O LORD, you have searched me
and you know me.
You know when I sit and when I rise;

you perceive my thoughts from afar.
You discern my going out and my lying down;

you are familiar with all my ways.
Before a word is on my tongue

you know it completely, O LORD.
You hem me in—behind and before;

you have laid your hand upon me.
Such knowledge is too wonderful for me,

too lofty for me to attain.
Where can I go from your Spirit?

Where can I flee from your presence?
If I go up to the heavens, you are there;

if I make my bed in the depths, you are there.
If I rise on the wings of the dawn,

if I settle on the far side of the sea,
even there your hand will guide me,

your right hand will hold me fast.
If I say, "Surely the darkness will hide me

and the light become night around me,"
even the darkness will not be dark to you;

the night will shine like the day,
for darkness is as light to you.
For you created my inmost being;

you knit me together in my mother's womb.
I praise you because I am fearfully and wonderfully made;

your works are wonderful,
I know that full well.
My frame was not hidden from you

when I was made in the secret place.
When I was woven together in the depths of the earth,
your eyes saw my unformed body.

All the days ordained for me were written in your book
before one of them came to be.
How precious to me are your thoughts, O God!
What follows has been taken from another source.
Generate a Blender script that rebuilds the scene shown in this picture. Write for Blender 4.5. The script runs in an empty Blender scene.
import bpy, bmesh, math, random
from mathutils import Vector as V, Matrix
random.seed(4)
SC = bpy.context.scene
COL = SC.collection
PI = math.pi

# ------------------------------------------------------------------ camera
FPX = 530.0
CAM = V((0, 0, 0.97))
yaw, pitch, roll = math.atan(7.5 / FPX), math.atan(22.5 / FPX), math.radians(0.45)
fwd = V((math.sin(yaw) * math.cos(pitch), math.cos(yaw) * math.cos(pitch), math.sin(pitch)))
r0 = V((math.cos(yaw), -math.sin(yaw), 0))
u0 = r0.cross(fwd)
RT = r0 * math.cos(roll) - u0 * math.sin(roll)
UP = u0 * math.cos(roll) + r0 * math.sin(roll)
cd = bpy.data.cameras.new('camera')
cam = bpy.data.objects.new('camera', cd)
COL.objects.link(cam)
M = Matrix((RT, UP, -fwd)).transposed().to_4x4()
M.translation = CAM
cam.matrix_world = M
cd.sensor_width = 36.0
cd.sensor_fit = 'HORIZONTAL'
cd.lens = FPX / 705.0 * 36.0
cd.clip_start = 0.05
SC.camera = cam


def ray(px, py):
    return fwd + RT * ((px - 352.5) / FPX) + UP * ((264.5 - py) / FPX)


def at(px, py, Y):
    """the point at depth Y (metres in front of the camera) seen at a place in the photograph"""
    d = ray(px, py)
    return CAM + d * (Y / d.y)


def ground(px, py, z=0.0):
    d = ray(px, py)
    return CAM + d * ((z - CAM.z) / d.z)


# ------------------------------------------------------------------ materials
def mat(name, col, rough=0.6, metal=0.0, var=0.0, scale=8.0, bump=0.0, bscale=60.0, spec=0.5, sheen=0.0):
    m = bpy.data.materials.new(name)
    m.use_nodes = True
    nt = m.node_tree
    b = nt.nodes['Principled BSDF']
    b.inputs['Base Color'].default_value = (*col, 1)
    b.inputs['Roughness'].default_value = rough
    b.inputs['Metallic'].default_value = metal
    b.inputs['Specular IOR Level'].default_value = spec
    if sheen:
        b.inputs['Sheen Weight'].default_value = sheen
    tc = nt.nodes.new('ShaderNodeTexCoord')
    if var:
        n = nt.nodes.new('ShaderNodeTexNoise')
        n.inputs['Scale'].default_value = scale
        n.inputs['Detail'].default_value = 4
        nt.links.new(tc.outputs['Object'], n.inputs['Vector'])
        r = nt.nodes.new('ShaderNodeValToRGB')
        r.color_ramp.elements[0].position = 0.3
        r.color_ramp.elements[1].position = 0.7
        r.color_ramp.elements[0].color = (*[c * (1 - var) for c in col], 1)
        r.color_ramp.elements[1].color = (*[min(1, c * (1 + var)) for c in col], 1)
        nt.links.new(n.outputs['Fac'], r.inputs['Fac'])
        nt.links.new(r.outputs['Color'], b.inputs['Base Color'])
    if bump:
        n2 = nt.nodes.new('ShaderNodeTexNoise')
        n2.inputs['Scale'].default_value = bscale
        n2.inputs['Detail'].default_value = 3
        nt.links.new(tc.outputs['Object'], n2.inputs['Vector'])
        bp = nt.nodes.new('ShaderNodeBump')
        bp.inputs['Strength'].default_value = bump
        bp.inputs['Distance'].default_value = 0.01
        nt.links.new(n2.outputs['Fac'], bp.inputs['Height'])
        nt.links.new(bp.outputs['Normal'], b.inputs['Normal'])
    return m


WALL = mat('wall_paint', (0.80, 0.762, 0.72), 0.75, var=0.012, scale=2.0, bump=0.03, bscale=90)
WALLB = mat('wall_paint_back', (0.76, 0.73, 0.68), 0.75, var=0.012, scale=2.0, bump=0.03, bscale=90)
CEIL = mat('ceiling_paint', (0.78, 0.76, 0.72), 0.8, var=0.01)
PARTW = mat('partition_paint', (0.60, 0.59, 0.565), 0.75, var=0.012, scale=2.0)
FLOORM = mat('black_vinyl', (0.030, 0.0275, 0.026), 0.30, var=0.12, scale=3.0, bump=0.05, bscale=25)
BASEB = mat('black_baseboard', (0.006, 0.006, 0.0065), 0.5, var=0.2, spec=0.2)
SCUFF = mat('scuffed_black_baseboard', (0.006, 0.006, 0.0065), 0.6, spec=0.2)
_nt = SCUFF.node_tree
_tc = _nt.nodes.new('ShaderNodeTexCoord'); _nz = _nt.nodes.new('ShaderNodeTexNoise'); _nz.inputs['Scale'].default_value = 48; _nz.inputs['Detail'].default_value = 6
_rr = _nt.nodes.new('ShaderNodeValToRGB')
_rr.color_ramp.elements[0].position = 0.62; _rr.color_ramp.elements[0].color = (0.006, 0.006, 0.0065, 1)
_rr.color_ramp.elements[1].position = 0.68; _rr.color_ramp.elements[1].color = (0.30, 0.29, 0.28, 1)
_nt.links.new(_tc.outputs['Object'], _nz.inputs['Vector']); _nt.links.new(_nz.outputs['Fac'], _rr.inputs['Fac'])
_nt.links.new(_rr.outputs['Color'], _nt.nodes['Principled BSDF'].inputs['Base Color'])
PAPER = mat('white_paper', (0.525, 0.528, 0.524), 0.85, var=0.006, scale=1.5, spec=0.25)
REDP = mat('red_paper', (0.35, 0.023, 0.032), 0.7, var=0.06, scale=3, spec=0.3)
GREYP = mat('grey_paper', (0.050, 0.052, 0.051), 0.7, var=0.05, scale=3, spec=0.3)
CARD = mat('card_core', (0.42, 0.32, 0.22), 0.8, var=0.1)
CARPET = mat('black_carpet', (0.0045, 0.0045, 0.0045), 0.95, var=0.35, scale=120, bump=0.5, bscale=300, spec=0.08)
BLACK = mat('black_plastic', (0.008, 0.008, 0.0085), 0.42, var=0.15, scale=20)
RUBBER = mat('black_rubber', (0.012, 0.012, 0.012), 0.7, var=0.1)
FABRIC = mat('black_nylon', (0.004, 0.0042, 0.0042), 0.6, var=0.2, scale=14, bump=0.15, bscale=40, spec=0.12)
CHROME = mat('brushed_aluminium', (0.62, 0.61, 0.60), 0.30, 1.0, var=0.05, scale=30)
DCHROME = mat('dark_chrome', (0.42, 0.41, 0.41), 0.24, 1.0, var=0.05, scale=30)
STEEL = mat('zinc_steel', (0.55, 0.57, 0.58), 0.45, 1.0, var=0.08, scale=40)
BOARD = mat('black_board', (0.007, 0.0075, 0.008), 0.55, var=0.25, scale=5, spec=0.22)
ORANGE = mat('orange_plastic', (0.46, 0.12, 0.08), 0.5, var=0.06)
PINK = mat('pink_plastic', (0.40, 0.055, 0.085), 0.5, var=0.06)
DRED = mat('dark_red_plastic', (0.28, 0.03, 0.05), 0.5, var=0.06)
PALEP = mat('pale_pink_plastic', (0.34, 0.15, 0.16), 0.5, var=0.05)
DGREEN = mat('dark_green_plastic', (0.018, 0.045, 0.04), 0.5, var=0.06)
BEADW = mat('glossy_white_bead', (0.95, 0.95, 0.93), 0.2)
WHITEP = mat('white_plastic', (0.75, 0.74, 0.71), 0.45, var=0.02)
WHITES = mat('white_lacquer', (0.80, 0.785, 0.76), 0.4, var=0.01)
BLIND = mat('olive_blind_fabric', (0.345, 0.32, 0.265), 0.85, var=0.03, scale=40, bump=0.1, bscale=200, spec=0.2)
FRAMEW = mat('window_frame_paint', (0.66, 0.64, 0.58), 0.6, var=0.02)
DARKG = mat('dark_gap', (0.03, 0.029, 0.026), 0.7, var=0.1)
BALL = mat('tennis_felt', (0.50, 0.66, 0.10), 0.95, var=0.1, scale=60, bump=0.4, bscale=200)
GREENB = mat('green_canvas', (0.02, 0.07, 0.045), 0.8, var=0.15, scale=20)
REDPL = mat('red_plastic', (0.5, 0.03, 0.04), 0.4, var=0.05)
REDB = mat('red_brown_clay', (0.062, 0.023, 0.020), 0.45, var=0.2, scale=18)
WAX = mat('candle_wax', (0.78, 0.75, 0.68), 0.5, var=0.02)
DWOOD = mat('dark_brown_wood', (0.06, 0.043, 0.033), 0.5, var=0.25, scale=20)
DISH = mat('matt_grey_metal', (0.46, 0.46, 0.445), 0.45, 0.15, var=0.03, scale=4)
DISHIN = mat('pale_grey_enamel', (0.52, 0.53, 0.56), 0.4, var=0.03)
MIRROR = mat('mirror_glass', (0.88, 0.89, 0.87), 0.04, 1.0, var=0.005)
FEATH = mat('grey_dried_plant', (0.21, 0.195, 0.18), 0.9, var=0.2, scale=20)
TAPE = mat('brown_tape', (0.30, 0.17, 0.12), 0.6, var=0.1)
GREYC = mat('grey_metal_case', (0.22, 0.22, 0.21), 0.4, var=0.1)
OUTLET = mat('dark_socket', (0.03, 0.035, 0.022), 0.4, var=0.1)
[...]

How vast is the sum of them!
Were I to count them, they would outnumber the grains of sand.

When I awake, I am still with you.
In this relationship, with God the Father, through his son Jesus Christ, that hole can be filled. Nothing can destroy this relationship, not even death on this earth. You can have the assurance that he’d never leave you. You can have the assurance that he knows you better than you may know yourself. You can have that hole filled with a Father you could forever love. He filled the crevice in my heart. By faith, I know he desires to fill the crevice in your heart.

In Akeelah and the Bee, you get glimpses of restored relationship and they are wonderful—but alas temporary. However, a relationship with the God the Father would not be a glimpse. It would be everlasting. If you are willing to take a chance, he would love to have that forever relationship with you. Be assured that he wants that forever relationship with you. This is clearly evident in the chance he took for you, sending his one and only son, Jesus, so that he and you could have that Father-child relationship.

Father meet _________ (fill in your name). _________ (fill in your name) meet the Father. May lives be forever changed.